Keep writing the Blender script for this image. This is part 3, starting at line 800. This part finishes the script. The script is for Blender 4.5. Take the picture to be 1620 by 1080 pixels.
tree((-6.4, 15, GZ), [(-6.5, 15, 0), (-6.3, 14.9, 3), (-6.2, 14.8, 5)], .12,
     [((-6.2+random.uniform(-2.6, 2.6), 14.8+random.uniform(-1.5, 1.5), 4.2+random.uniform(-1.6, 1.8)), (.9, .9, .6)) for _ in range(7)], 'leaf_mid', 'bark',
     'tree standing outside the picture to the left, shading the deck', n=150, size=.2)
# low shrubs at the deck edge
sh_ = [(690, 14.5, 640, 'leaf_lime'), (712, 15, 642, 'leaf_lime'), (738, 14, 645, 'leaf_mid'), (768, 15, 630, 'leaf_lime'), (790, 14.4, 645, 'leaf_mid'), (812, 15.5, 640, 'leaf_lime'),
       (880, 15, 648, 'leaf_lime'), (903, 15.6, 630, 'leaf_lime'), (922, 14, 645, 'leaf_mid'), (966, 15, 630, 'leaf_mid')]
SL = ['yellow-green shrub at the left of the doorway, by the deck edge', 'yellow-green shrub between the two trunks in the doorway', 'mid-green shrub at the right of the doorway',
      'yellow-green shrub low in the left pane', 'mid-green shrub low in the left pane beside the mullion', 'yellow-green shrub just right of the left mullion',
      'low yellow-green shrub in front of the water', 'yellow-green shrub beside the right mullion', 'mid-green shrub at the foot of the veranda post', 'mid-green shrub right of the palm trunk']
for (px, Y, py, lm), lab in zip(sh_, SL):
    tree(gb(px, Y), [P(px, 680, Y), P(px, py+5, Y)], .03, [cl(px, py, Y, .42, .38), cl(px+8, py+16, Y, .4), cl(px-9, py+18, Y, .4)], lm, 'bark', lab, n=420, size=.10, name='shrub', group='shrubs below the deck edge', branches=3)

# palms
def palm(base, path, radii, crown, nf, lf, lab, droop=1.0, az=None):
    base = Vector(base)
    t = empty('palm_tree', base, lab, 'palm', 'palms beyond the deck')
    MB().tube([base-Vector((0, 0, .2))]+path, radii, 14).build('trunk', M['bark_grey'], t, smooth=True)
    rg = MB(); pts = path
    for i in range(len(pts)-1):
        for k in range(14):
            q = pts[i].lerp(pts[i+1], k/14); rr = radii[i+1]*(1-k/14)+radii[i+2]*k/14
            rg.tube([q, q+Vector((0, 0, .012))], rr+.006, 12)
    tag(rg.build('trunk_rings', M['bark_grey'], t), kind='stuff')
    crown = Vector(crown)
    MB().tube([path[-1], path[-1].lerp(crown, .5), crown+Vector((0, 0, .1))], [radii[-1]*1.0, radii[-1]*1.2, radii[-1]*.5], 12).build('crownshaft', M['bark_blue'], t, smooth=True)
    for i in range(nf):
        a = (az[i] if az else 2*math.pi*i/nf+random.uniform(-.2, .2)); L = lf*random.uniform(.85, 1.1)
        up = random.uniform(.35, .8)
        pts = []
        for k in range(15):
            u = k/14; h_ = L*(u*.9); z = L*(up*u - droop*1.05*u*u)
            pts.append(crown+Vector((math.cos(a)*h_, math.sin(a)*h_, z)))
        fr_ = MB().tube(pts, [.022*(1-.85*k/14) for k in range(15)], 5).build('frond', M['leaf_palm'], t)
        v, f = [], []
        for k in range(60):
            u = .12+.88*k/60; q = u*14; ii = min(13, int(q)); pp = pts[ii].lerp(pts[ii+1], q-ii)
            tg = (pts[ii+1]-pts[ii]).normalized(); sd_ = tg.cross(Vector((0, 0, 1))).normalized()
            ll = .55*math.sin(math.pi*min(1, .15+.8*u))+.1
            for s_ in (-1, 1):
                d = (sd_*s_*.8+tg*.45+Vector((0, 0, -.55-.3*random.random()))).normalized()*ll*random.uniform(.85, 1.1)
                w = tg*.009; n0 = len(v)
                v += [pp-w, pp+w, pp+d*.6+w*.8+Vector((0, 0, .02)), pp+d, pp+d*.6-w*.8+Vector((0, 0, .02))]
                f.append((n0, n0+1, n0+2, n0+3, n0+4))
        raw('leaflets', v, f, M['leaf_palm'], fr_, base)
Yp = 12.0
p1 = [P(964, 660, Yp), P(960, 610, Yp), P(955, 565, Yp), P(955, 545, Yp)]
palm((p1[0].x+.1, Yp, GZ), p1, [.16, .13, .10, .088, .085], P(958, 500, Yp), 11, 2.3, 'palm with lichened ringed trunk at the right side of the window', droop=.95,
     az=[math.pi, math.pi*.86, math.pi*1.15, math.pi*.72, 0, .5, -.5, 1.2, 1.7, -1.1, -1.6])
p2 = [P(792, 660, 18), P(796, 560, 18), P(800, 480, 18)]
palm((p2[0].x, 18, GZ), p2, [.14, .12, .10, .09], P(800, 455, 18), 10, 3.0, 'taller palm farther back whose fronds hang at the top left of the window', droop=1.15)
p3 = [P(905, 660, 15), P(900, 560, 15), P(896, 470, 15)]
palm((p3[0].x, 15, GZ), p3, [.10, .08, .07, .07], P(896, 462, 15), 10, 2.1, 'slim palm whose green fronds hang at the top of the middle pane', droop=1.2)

::::::

» **Aim of the exercise**:
Reproduce the material above, every line of it, exactly.

» **Finished answer**:
Keep writing the Blender script for this image. This is part 3, starting at line 800. This part finishes the script. The script is for Blender 4.5. Take the picture to be 1620 by 1080 pixels.
tree((-6.4, 15, GZ), [(-6.5, 15, 0), (-6.3, 14.9, 3), (-6.2, 14.8, 5)], .12,
     [((-6.2+random.uniform(-2.6, 2.6), 14.8+random.uniform(-1.5, 1.5), 4.2+random.uniform(-1.6, 1.8)), (.9, .9, .6)) for _ in range(7)], 'leaf_mid', 'bark',
     'tree standing outside the picture to the left, shading the deck', n=150, size=.2)
# low shrubs at the deck edge
sh_ = [(690, 14.5, 640, 'leaf_lime'), (712, 15, 642, 'leaf_lime'), (738, 14, 645, 'leaf_mid'), (768, 15, 630, 'leaf_lime'), (790, 14.4, 645, 'leaf_mid'), (812, 15.5, 640, 'leaf_lime'),
       (880, 15, 648, 'leaf_lime'), (903, 15.6, 630, 'leaf_lime'), (922, 14, 645, 'leaf_mid'), (966, 15, 630, 'leaf_mid')]
SL = ['yellow-green shrub at the left of the doorway, by the deck edge', 'yellow-green shrub between the two trunks in the doorway', 'mid-green shrub at the right of the doorway',
      'yellow-green shrub low in the left pane', 'mid-green shrub low in the left pane beside the mullion', 'yellow-green shrub just right of the left mullion',
      'low yellow-green shrub in front of the water', 'yellow-green shrub beside the right mullion', 'mid-green shrub at the foot of the veranda post', 'mid-green shrub right of the palm trunk']
for (px, Y, py, lm), lab in zip(sh_, SL):
    tree(gb(px, Y), [P(px, 680, Y), P(px, py+5, Y)], .03, [cl(px, py, Y, .42, .38), cl(px+8, py+16, Y, .4), cl(px-9, py+18, Y, .4)], lm, 'bark', lab, n=420, size=.10, name='shrub', group='shrubs below the deck edge', branches=3)

# palms
def palm(base, path, radii, crown, nf, lf, lab, droop=1.0, az=None):
    base = Vector(base)
    t = empty('palm_tree', base, lab, 'palm', 'palms beyond the deck')
    MB().tube([base-Vector((0, 0, .2))]+path, radii, 14).build('trunk', M['bark_grey'], t, smooth=True)
    rg = MB(); pts = path
    for i in range(len(pts)-1):
        for k in range(14):
            q = pts[i].lerp(pts[i+1], k/14); rr = radii[i+1]*(1-k/14)+radii[i+2]*k/14
            rg.tube([q, q+Vector((0, 0, .012))], rr+.006, 12)
    tag(rg.build('trunk_rings', M['bark_grey'], t), kind='stuff')
    crown = Vector(crown)
    MB().tube([path[-1], path[-1].lerp(crown, .5), crown+Vector((0, 0, .1))], [radii[-1]*1.0, radii[-1]*1.2, radii[-1]*.5], 12).build('crownshaft', M['bark_blue'], t, smooth=True)
    for i in range(nf):
        a = (az[i] if az else 2*math.pi*i/nf+random.uniform(-.2, .2)); L = lf*random.uniform(.85, 1.1)
        up = random.uniform(.35, .8)
        pts = []
        for k in range(15):
            u = k/14; h_ = L*(u*.9); z = L*(up*u - droop*1.05*u*u)
            pts.append(crown+Vector((math.cos(a)*h_, math.sin(a)*h_, z)))
        fr_ = MB().tube(pts, [.022*(1-.85*k/14) for k in range(15)], 5).build('frond', M['leaf_palm'], t)
        v, f = [], []
        for k in range(60):
            u = .12+.88*k/60; q = u*14; ii = min(13, int(q)); pp = pts[ii].lerp(pts[ii+1], q-ii)
            tg = (pts[ii+1]-pts[ii]).normalized(); sd_ = tg.cross(Vector((0, 0, 1))).normalized()
            ll = .55*math.sin(math.pi*min(1, .15+.8*u))+.1
            for s_ in (-1, 1):
                d = (sd_*s_*.8+tg*.45+Vector((0, 0, -.55-.3*random.random()))).normalized()*ll*random.uniform(.85, 1.1)
                w = tg*.009; n0 = len(v)
                v += [pp-w, pp+w, pp+d*.6+w*.8+Vector((0, 0, .02)), pp+d, pp+d*.6-w*.8+Vector((0, 0, .02))]
                f.append((n0, n0+1, n0+2, n0+3, n0+4))
        raw('leaflets', v, f, M['leaf_palm'], fr_, base)
Yp = 12.0
p1 = [P(964, 660, Yp), P(960, 610, Yp), P(955, 565, Yp), P(955, 545, Yp)]
palm((p1[0].x+.1, Yp, GZ), p1, [.16, .13, .10, .088, .085], P(958, 500, Yp), 11, 2.3, 'palm with lichened ringed trunk at the right side of the window', droop=.95,
     az=[math.pi, math.pi*.86, math.pi*1.15, math.pi*.72, 0, .5, -.5, 1.2, 1.7, -1.1, -1.6])
p2 = [P(792, 660, 18), P(796, 560, 18), P(800, 480, 18)]
palm((p2[0].x, 18, GZ), p2, [.14, .12, .10, .09], P(800, 455, 18), 10, 3.0, 'taller palm farther back whose fronds hang at the top left of the window', droop=1.15)
p3 = [P(905, 660, 15), P(900, 560, 15), P(896, 470, 15)]
palm((p3[0].x, 15, GZ), p3, [.10, .08, .07, .07], P(896, 462, 15), 10, 2.1, 'slim palm whose green fronds hang at the top of the middle pane', droop=1.2)